The Istanbul leg starts with a visit to the Asrın Law Office, Öcalan’s lawyers since his capture in 1999, and continues with meetings with other legal groups.
In Diyarbakır, the delegation will meet with the Peace Mothers, a civilian initiative of women against Turkey waging wars, and the Med Tuhad-Fed, the federation of associations for legal support and solidarity for the families of prisoners. The day’s visits begin with a meeting with the families of the İmralı prisoners.
Abdullah Öcalan has been serving a life sentence in the İmralı Prison on a remote island in northwest Turkey since his capture and trial in 1999, when he was sentenced to death on charges of treason and terrorism. When Turkey removed the death penalty from the books as part of European Union accession reforms, his sentence was commuted to what Turkish law refers to as aggravated life sentence, where convicts have fewer rights than other prisoners and cannot ask for release on parole.

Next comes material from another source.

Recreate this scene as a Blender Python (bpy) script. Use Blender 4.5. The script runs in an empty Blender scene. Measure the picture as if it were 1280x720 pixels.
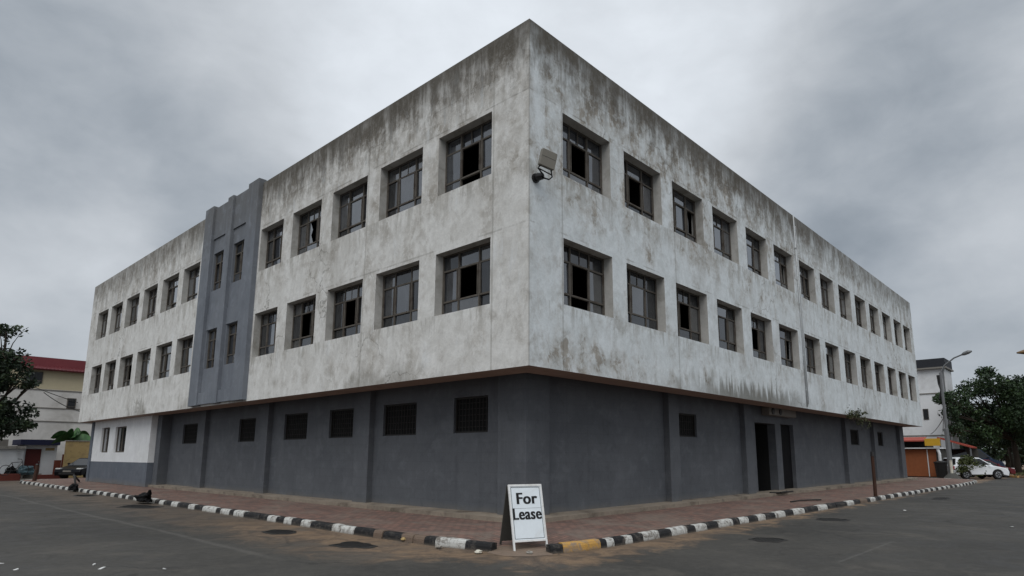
import bpy, bmesh, math, random
from mathutils import Vector, Matrix, noise as mnoise
R = math.radians
random.seed(7)
scene = bpy.context.scene
col = scene.collection

# ------------------------------------------------------------------ camera
CAM = Vector((-8.99, -8.20, 1.5))
right = Vector((0.674, -0.7388, 0.0015)).normalized()
fwd = Vector((0.7273, 0.6636, 0.1747)).normalized()
right = (right - fwd * right.dot(fwd)).normalized()
up = right.cross(fwd)
cam_data = bpy.data.cameras.new('camera')
cam = bpy.data.objects.new('camera', cam_data)
col.objects.link(cam)
cam.matrix_world = Matrix(((right.x, up.x, -fwd.x, CAM.x), (right.y, up.y, -fwd.y, CAM.y),
                           (right.z, up.z, -fwd.z, CAM.z), (0, 0, 0, 1)))
cam_data.sensor_width = 36
cam_data.lens = 790.455 / 1280 * 36
cam_data.shift_x = -(661.13 - 640) / 1280
cam_data.shift_y = (429.4 - 360) / 1280
cam_data.clip_end = 3000
scene.camera = cam
scene.render.resolution_x, scene.render.resolution_y = 1280, 720

# ------------------------------------------------------------------ node helper
class G:
    def __init__(s, nt): s.nt = nt; s.L = nt.links.new
    def n(s, t, **kw):
        x = s.nt.nodes.new(t)
        for k, v in kw.items(): setattr(x, k, v)
        return x
    def put(s, sock, v):
        if hasattr(v, 'is_output'): s.L(v, sock)
        elif v is not None:
            if isinstance(v, (tuple, list)) and len(v) == 3 and sock.type == 'RGBA': v = (*v, 1)
            sock.default_value = v
    def math(s, op, a, b=None, c=None, clamp=False):
        x = s.n('ShaderNodeMath', operation=op, use_clamp=clamp)
        s.put(x.inputs[0], a); s.put(x.inputs[1], b); s.put(x.inputs[2], c)
        return x.outputs[0]
    def mix(s, f, a, b, bt='MIX'):
        x = s.n('ShaderNodeMix', data_type='RGBA', blend_type=bt)
        s.put(x.inputs[0], f); s.put(x.inputs[6], a); s.put(x.inputs[7], b)
        return x.outputs[2]
    def noise(s, v, scale, detail=4, rough=.55, dist=0):
        x = s.n('ShaderNodeTexNoise')
        s.put(x.inputs['Vector'], v); x.inputs['Scale'].default_value = scale
        x.inputs['Detail'].default_value = detail; x.inputs['Roughness'].default_value = rough
        x.inputs['Distortion'].default_value = dist
        return x.outputs['Fac']
    def step(s, v, lo, hi, a=0, b=1):
        x = s.n('ShaderNodeMapRange', interpolation_type='SMOOTHSTEP')
        s.put(x.inputs[0], v); s.put(x.inputs[1], lo); s.put(x.inputs[2], hi); s.put(x.inputs[3], a); s.put(x.inputs[4], b)
        return x.outputs[0]
    def vec(s, a, b, c):
        x = s.n('ShaderNodeCombineXYZ'); s.put(x.inputs[0], a); s.put(x.inputs[1], b); s.put(x.inputs[2], c)
        return x.outputs[0]
    def sep(s, v):
        x = s.n('ShaderNodeSeparateXYZ'); s.put(x.inputs[0], v); return x.outputs
    def pos(s): return s.n('ShaderNodeNewGeometry').outputs['Position']
    def obj(s): return s.n('ShaderNodeTexCoord').outputs['Object']
    def bump(s, h, strength=.3, dist=.02):
        x = s.n('ShaderNodeBump'); x.inputs['Strength'].default_value = strength; x.inputs['Distance'].default_value = dist
        s.put(x.inputs['Height'], h); return x.outputs[0]

def newmat(name):
    m = bpy.data.materials.new(name); m.use_nodes = True
    g = G(m.node_tree); b = m.node_tree.nodes['Principled BSDF']
    b.inputs['Specular IOR Level'].default_value = .35
    return m, g, b

def simple(name, c, rough=.7, metal=0, var=.25, scale=4, bump=0, spec=.35, dirt=None):
    m, g, b = newmat(name)
    p = g.obj()
    n1 = g.noise(p, scale, 5, .6); n2 = g.noise(p, scale * 7, 3, .6)
    f = g.math('ADD', g.math('MULTIPLY', g.math('SUBTRACT', n1, .5), 2 * var), g.math('MULTIPLY', g.math('SUBTRACT', n2, .5), var))
    f = g.math('ADD', f, 1)
    cc = g.mix(1, c, g.vec(f, f, f), 'MULTIPLY')
    if dirt: cc = g.mix(g.step(g.noise(p, scale * .7, 6, .65, .5), .48, .7), cc, dirt)
    g.put(b.inputs['Base Color'], cc)
    b.inputs['Roughness'].default_value = rough; b.inputs['Metallic'].default_value = metal
    b.inputs['Specular IOR Level'].default_value = spec
    if bump: g.put(b.inputs['Normal'], g.bump(n2, bump, .01))
    return m

# ------------------------------------------------------------------ world: overcast sky over a Nishita sky
SUN_EL, SUN_AZ = R(52), math.atan2(-fwd.x - .25, -fwd.y)      # behind the camera, a little to its left
world = bpy.data.worlds.new('World'); scene.world = world; world.use_nodes = True
g = G(world.node_tree)
bg = world.node_tree.nodes['Background']
sky = g.n('ShaderNodeTexSky', sky_type='NISHITA', sun_disc=False)
sky.sun_elevation = SUN_EL; sky.sun_rotation = SUN_AZ
d = g.n('ShaderNodeTexCoord').outputs['Generated']
dx, dy, dz = g.sep(d)
def lobe(v, deg, amp):
    x = g.n('ShaderNodeVectorMath', operation='DOT_PRODUCT'); g.put(x.inputs[0], dw); x.inputs[1].default_value = v
    k = 1 / (math.radians(deg) ** 2)
    return g.math('MULTIPLY', g.math('EXPONENT', g.math('MULTIPLY', g.math('SUBTRACT', x.outputs['Value'], 1), k)), amp)
nz = g.n('ShaderNodeTexNoise'); g.put(nz.inputs['Vector'], d); nz.inputs['Scale'].default_value = 2.6; nz.inputs['Detail'].default_value = 5
vm = g.n('ShaderNodeVectorMath', operation='SUBTRACT'); g.put(vm.inputs[0], nz.outputs['Color']); vm.inputs[1].default_value = (.5, .5, .5)
vs = g.n('ShaderNodeVectorMath', operation='SCALE'); g.put(vs.inputs[0], vm.outputs[0]); vs.inputs['Scale'].default_value = .22
va = g.n('ShaderNodeVectorMath', operation='ADD'); g.put(va.inputs[0], d); g.put(va.inputs[1], vs.outputs[0])
vn = g.n('ShaderNodeVectorMath', operation='NORMALIZE'); g.put(vn.inputs[0], va.outputs[0]); dw = vn.outputs[0]
LOBES = [((.145, .911, .387), 8, -.07), ((.3, .882, .363), 7, -.13), ((.217, .931, .292), 4.5, .2), ((.163, .977, .14), 6, .0), ((.431, .75, .503), 8, .14),
         ((.506, .616, .604), 7, .14), ((.702, .429, .568), 10, .13), ((.802, .415, .43), 8, .13), ((.904, .177, .389), 8, -.18),
         ((.868, .351, .352), 5, -.10), ((.954, .098, .283), 5, .16), ((.982, .124, .144), 7, -.06), ((.082, .867, .492), 8, .02), ((.275, .844, .46), 6, -.05)]
LOBES = [(v_, d_, a_ * 1.3) for v_, d_, a_ in LOBES]
tot = g.math('ADD', .535, 0)
for v, s_, a in LOBES: tot = g.math('ADD', tot, lobe(v, s_, a))
cl = g.noise(g.vec(dx, dy, g.math('MULTIPLY', dz, 2.2)), 2.8, 7, .5, .3)
tot = g.math('ADD', tot, g.math('MULTIPLY', g.math('SUBTRACT', cl, .5), .46))
fine = g.noise(g.vec(dx, dy, g.math('MULTIPLY', dz, 1.6)), 10, 5, .55, .3)
tot = g.math('ADD', tot, g.math('MULTIPLY', g.math('SUBTRACT', fine, .5), .18))
tot = g.math('MAXIMUM', tot, .16)
tot = g.math('MULTIPLY', tot, g.step(dz, .58, .98, 1, 2.0))                 # brighter towards the zenith, as any overcast sky
warm = g.step(tot, .2, .62)
cloud = g.mix(warm, (.82, .95, 1.10), (.94, 1.0, 1.07))
cloud = g.mix(1, cloud, g.vec(tot, tot, tot), 'MULTIPLY')
ten = g.mix(1, cloud, (10, 10, 10), 'MULTIPLY')
g.put(bg.inputs['Color'], g.mix(.96, sky.outputs[0], ten))
bg.inputs['Strength'].default_value = .1

sun_d = bpy.data.lights.new('sun', 'SUN'); sun_d.energy = 1.35; sun_d.angle = R(45); sun_d.color = (1, .985, .96)
sun = bpy.data.objects.new('sun', sun_d); col.objects.link(sun)
sv = Vector((math.sin(SUN_AZ) * math.cos(SUN_EL), math.cos(SUN_AZ) * math.cos(SUN_EL), math.sin(SUN_EL)))
sun.rotation_euler = sv.to_track_quat('Z', 'Y').to_euler()

scene.view_settings.view_transform = 'Standard'; scene.view_settings.look = 'None'
scene.view_settings.gamma = 1; scene.view_settings.exposure = 0; scene.view_settings.use_curve_mapping = False
scene.render.engine = 'CYCLES'
scene.cycles.max_bounces = 6; scene.cycles.diffuse_bounces = 3; scene.cycles.transparent_max_bounces = 12

# ------------------------------------------------------------------ object helpers
def tag(o, label=None, cat=None, group=None, kind=None):
    if label: o['label'] = label
    if cat: o['category'] = cat
    if group: o['group'] = group
    if kind: o['kind'] = kind
    return o
def empty(name, loc=(0, 0, 0), rz=0, label=None, cat=None, group=None):
    o = bpy.data.objects.new(name, None); col.objects.link(o); o.location = loc; o.rotation_euler.z = rz
    o.empty_display_size = .2
    return tag(o, label, cat, group)
def LMAP(s, dep, z): return (dep, s, z)       # left front: plane x = dep, runs along y
def RMAP(s, dep, z): return (s, dep, z)       # right front: plane y = dep, runs along x
def IDM(x, y, z): return (x, y, z)
class MB:
    def __init__(s): s.v = []; s.f = []; s.m = []
    def face(s, pts, mi=0):
        b = len(s.v); s.v += [tuple(p) for p in pts]; s.f.append(tuple(range(b, b + len(pts)))); s.m.append(mi)
    def box(s, x0, x1, y0, y1, z0, z1, mp=IDM, mi=0):
        b = len(s.v)
        s.v += [mp(x, y, z) for z in (z0, z1) for y in (y0, y1) for x in (x0, x1)]
        for q in ((0, 2, 3, 1), (4, 5, 7, 6), (0, 1, 5, 4), (2, 6, 7, 3), (0, 4, 6, 2), (1, 3, 7, 5)):
            s.f.append(tuple(b + i for i in q)); s.m.append(mi)
        return s
    def bar(s, a, b2, w, h=None, mi=0, upv=(0, 0, 1)):
        a = Vector(a); b2 = Vector(b2); h = h or w
        d = (b2 - a).normalized(); u = Vector(upv)
        if abs(d.dot(u)) > .98: u = Vector((1, 0, 0))
        r = d.cross(u).normalized(); u = r.cross(d)
        b = len(s.v)
        for p in (a, b2):
            for i, j in ((-1, -1), (1, -1), (1, 1), (-1, 1)): s.v.append(tuple(p + r * (i * w / 2) + u * (j * h / 2)))
        for q in ((3, 2, 1, 0), (4, 5, 6, 7), (0, 1, 5, 4), (1, 2, 6, 5), (2, 3, 7, 6), (3, 0, 4, 7)):
            s.f.append(tuple(b + i for i in q)); s.m.append(mi)
        return s
    def tube(s, pts, rad, seg=8, mi=0, cap=True):
        pts = [Vector(p) for p in pts]; n = len(pts)
        rads = rad if isinstance(rad, (list, tuple)) else [rad] * n
        b = len(s.v); prev = None
        for i, p in enumerate(pts):
            d = (pts[min(i + 1, n - 1)] - pts[max(i - 1, 0)]).normalized()
            if prev is None: r = d.orthogonal().normalized()
            else:
                r = prev - d * prev.dot(d)
                r = r.normalized() if r.length > 1e-6 else d.orthogonal().normalized()
            prev = r; u = d.cross(r)
            for k in range(seg):
                a = 2 * math.pi * k / seg
                s.v.append(tuple(p + (r * math.cos(a) + u * math.sin(a)) * rads[i]))
        for i in range(n - 1):
            for k in range(seg):
                k2 = (k + 1) % seg
                s.f.append((b + i * seg + k, b + i * seg + k2, b + (i + 1) * seg + k2, b + (i + 1) * seg + k)); s.m.append(mi)
        if cap:
            s.f.append(tuple(b + k for k in reversed(range(seg)))); s.m.append(mi)
            s.f.append(tuple(b + (n - 1) * seg + k for k in range(seg))); s.m.append(mi)
        return s
    def prism(s, poly, h0, h1, mp, mi=0):            # poly in (a,b), extruded along third
        n = len(poly); b = len(s.v)
        for h in (h0, h1): s.v += [mp(p[0], p[1], h) for p in poly]
        s.f.append(tuple(b + i for i in range(n))); s.m.append(mi)
        s.f.append(tuple(b + n + i for i in reversed(range(n)))); s.m.append(mi)
        for i in range(n):
            j = (i + 1) % n; s.f.append((b + i, b + n + i, b + n + j, b + j)); s.m.append(mi)
        return s
    def build(s, name, mats, parent=None, smooth=False, bevel=0, recalc=True, seg=2, loc=None):
        me = bpy.data.meshes.new(name); me.from_pydata(s.v, [], s.f); me.update()
        for m in (mats if isinstance(mats, (list, tuple)) else [mats]): me.materials.append(m)
        me.polygons.foreach_set('material_index', s.m)
        if recalc:
            bm = bmesh.new(); bm.from_mesh(me)
            if bevel: bmesh.ops.remove_doubles(bm, verts=bm.verts, dist=1e-5)
            bmesh.ops.recalc_face_normals(bm, faces=bm.faces); bm.to_mesh(me); bm.free()
        if smooth: me.polygons.foreach_set('use_smooth', [True] * len(me.polygons))
        o = bpy.data.objects.new(name, me); col.objects.link(o)
        if parent: o.parent = parent
        if loc: o.location = loc
        if bevel:
            md = o.modifiers.new('bevel', 'BEVEL'); md.width = bevel; md.segments = seg; md.limit_method = 'ANGLE'
        return o
    def facade(s, mp, s0, s1, z0, z1, dep, openings, reveal, mi=0, rmi=None, step=None):
        """sheet at depth `dep` with rectangular openings and reveals running `reveal` deeper"""
        rmi = mi if rmi is None else rmi
        S = sorted({s0, s1, *[v for o in openings for v in o[:2]]}); Zs = sorted({z0, z1, *[v for o in openings for v in o[2:]]})
        S = [v for v in S if s0 <= v <= s1]; Zs = [v for v in Zs if z0 <= v <= z1]
        for a, b in zip(S, S[1:]):
            for c, d2 in zip(Zs, Zs[1:]):
                ms, mz = (a + b) / 2, (c + d2) / 2
                if any(o[0] < ms < o[1] and o[2] < mz < o[3] for o in openings): continue
                s.face([mp(a, dep, c), mp(b, dep, c), mp(b, dep, d2), mp(a, dep, d2)], mi)
        for a, b, c, d2 in openings:
            e = dep + reveal
            s.face([mp(a, dep, c), mp(b, dep, c), mp(b, e, c), mp(a, e, c)], rmi)
            s.face([mp(a, dep, d2), mp(a, e, d2), mp(b, e, d2), mp(b, dep, d2)], rmi)
            s.face([mp(a, dep, c), mp(a, e, c), mp(a, e, d2), mp(a, dep, d2)], rmi)
            s.face([mp(b, dep, c), mp(b, dep, d2), mp(b, e, d2), mp(b, e, c)], rmi)
        return s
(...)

Öcalan spent much of the past 24 years as the sole inmate in the island prison, under strict isolation from the outside world. Several prisoners were sent to join the PKK leader in serving life sentences in İmralı over the years, with the current group of high-level PKK members, Hamili Yıldırım, Veysi Aktaş and Ömer Hayri Konar, arriving in 2015. Since their arrival, they have also been subjected to the same level of isolation as Öcalan, only being able to meet with their lawyers when Turkish authorities allowed Öcalan’s to access the prison.
None of the İmralı prisoners have been able to contact the outside world since March 2021, when Öcalan had an interrupted phone call with his brother. The previous contact was in 2019, when Öcalan’s lawyers were granted five meetings in the course of the year following months of hunger strikes throughout Turkey’s prisons.